Impossible de trier ces milliers de caractères dans la cabane à outils ! Nouveau transport, cette fois chez Mlle Salvadori, au Forcone. Les boîtes vidées, nous nous trouvons devant une impressionnante pyramide de plomb. Nous n’arriverons jamais à reclasser les caractères par familles. Tant pis, pour une fois nous transgresserons les règles de l’action clandestine ! Une douzaine de patriotes sont employés au triage. Mais leurs allées et venues attirent l’attention d’un informateur de l’ennemi. Un matin, à l’aube, l’immeuble est cerné. Les agents de l’O.V.R.A. essaient d’enfoncer la porte du logement où, fort heureusement, nous ne sommes pas encore venus nous mettre au travail. La voisine affolée sort sur le palier. Les policiers lui crient:
— Il y a des « bandits » dans cet appartement !

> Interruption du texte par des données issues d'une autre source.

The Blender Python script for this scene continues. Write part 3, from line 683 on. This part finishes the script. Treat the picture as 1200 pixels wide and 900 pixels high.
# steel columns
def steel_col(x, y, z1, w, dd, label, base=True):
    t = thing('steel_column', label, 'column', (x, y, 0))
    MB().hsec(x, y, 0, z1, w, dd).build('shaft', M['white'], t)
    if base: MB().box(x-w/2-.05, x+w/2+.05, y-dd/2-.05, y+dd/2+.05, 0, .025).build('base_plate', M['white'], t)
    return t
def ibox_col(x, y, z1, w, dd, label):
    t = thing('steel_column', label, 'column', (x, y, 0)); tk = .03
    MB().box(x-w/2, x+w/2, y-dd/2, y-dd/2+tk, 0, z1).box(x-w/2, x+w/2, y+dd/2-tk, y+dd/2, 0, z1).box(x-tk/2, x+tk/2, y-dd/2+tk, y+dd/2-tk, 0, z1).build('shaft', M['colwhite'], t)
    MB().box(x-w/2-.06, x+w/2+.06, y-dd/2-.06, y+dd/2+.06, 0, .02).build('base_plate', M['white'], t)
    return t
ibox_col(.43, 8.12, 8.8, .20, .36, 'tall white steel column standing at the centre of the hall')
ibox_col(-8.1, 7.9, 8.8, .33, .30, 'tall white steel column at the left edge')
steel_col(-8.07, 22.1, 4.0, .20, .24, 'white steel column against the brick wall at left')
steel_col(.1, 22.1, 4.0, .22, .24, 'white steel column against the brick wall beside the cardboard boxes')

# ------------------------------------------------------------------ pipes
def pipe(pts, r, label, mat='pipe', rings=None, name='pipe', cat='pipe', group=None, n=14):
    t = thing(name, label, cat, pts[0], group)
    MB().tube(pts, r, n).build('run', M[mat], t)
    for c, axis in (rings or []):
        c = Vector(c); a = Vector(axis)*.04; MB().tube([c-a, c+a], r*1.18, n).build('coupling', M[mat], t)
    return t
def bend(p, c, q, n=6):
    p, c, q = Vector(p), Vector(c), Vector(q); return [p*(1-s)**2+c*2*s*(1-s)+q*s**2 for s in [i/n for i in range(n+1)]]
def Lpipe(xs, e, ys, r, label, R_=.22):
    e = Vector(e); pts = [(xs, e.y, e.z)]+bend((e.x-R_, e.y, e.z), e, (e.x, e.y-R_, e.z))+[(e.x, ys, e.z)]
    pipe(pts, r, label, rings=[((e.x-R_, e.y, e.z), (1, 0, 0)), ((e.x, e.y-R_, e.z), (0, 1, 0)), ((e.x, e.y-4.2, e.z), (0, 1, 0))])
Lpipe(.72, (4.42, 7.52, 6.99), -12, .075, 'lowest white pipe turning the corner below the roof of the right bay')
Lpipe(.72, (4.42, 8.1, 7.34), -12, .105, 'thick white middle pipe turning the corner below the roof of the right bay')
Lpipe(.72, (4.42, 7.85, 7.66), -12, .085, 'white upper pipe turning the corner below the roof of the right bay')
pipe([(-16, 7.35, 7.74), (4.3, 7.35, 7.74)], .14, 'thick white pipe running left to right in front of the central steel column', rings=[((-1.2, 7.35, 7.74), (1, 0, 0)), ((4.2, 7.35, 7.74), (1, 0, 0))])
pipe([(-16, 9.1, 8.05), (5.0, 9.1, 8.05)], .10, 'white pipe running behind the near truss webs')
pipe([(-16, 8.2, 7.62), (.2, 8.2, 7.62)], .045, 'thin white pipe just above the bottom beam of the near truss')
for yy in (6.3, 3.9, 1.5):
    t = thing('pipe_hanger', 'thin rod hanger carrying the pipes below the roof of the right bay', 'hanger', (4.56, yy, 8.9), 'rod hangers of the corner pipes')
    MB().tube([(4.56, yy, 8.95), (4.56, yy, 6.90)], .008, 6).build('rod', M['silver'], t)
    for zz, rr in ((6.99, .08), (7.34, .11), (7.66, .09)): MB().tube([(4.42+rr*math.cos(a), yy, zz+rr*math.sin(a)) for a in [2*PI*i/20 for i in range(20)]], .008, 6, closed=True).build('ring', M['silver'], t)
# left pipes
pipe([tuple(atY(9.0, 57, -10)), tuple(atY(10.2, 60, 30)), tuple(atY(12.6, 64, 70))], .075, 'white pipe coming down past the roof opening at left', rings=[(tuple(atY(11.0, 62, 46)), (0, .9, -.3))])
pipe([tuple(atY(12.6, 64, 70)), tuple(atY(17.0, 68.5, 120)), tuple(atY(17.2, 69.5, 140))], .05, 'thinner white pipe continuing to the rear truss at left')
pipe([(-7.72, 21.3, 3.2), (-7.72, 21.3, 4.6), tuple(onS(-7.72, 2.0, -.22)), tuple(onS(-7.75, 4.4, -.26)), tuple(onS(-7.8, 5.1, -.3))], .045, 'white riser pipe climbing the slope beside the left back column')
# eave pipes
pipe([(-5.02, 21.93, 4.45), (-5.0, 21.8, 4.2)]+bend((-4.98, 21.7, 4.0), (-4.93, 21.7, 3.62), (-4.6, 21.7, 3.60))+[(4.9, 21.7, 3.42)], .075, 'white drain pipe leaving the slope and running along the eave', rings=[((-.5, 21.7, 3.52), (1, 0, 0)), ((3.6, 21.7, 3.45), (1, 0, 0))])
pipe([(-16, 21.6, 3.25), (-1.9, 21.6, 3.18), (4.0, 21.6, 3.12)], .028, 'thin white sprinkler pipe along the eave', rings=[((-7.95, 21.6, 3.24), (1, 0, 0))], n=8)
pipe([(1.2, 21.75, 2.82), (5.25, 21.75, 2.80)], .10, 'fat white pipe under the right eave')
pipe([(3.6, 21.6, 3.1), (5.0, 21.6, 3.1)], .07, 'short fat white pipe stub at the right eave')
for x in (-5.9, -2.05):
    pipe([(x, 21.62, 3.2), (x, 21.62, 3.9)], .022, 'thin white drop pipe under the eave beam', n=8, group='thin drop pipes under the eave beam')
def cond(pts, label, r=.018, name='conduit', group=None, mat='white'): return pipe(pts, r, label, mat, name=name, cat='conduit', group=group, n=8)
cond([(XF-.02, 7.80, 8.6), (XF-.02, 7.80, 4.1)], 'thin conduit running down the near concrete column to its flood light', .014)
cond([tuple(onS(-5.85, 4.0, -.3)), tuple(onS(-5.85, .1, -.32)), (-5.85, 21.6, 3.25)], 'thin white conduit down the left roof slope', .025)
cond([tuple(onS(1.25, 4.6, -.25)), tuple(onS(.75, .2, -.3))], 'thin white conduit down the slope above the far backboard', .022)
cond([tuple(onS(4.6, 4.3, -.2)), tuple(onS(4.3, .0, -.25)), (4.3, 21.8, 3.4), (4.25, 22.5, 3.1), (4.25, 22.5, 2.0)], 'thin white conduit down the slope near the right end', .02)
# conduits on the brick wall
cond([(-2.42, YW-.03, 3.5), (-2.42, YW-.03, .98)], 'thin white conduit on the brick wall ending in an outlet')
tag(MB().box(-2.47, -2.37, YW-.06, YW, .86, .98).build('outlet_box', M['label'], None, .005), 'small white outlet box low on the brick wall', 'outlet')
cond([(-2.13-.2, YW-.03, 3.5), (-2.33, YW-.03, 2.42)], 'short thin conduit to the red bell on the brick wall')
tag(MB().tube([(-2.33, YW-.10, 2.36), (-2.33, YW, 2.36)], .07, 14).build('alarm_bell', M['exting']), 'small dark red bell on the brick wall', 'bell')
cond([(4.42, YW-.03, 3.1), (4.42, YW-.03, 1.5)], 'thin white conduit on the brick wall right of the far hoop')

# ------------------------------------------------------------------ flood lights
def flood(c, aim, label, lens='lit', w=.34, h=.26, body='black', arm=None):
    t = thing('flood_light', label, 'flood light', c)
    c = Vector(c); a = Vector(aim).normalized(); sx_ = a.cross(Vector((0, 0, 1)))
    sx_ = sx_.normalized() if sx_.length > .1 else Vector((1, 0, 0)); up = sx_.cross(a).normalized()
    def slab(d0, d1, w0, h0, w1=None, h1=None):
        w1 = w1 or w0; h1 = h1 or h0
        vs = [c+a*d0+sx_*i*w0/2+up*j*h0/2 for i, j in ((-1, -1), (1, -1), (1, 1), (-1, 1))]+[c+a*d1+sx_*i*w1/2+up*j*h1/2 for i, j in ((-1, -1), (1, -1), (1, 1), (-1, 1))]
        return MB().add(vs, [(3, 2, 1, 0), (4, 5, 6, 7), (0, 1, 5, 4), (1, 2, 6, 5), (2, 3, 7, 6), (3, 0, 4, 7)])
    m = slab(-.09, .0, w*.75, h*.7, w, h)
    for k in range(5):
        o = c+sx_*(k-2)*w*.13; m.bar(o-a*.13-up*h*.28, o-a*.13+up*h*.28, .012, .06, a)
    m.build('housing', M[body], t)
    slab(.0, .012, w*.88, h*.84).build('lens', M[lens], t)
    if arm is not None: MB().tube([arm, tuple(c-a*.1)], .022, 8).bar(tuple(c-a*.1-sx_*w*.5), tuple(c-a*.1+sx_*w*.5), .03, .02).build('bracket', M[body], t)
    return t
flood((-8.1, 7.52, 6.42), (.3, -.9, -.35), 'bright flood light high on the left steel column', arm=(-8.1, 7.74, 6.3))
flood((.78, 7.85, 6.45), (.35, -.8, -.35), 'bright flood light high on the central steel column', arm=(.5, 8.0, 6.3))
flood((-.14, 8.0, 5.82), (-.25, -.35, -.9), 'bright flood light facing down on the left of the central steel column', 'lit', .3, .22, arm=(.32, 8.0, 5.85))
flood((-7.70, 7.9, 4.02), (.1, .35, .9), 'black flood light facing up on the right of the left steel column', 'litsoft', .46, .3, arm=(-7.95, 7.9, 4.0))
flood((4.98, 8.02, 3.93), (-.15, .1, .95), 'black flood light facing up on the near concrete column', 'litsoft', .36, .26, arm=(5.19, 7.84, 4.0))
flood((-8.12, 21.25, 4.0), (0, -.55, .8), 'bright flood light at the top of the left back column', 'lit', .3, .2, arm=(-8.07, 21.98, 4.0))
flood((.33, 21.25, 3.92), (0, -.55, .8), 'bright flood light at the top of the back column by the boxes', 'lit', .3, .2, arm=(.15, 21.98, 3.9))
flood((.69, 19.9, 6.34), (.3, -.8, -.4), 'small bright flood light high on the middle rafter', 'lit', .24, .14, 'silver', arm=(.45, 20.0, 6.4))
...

— Pensez-vous, c’est le logement de la directrice des cours secondaires de jeunes filles. Une dame bien tranquille… Du reste, elle est en vacances au village.
Un dernier coup d’épaule dans la porte, qui résiste et ces messieurs de l’O.V.R.A. s’en vont en grommelant.
Le matériel récupéré le lendemain fera l’objet d’une décision « héroïque ». Après avoir brassé la masse de caractères, nous la séparons en quatre tas égaux : un pour chaque Comité d’arrondissement. Ils feront le triage au maquis. Et nous aurons ainsi quatre nouvelles imprimeries clandestines.
Tous les journaux tirés à la grotte [de Porri] sont acheminés sur Bastia sous la forme d’innocents colis aux prisonniers. À Bastia et Ajaccio, les paquets de matériel de propagande sont remis aux cheminots du Front national dont l’organisation impeccable permettra, pendant toute l’occupation, une répartition rapide et sûre à tous les villages qui jalonnent la ligne, relais vers l’intérieur. Dans le Sud, dépourvu de chemin de fer, les ressources d’une imagination toujours en éveil sont mises à contribution pour le transport et la diffusion de la presse. Le Patriote arrivera un jour à Frasseto et Quasquara parmi les langes qui emmaillotent le nouveau-né de notre ami Martin Borgomano […]
Quel est le contennu de ces journaux de la Résistance ? Le Patriote donne les informations exactes sur les succès de la contre-offensive soviétique, sur l’avance de Montgomery en Afrique du Nord. Il exalte les luttes séculaires de la Corse pour la liberté, appelle la population à aider les patriotes du maquis, à protéger nos agents de liaison, à surveiller tous les agissements de l’ennemi, à organiser contre ses déprédations, ses réquisitions, ses arrestations, une résistance de masse. En même temps, Le Patriote sème la panique dans le petit clan des collaborateurs en les clouant au pilori.
Maurice Choury.
« Tous bandits d’honneur ». Ed. Alain Piazzola 2011. Pp 49, 50, 51
(1) Trois noyaux d’impression fonctionnent à Bastia sous la direction de Noël Fontana. la dernière imprimerie ne servira qu’une fois, pour lancer l’ordre d’insurrection, le 8 septembre au soir.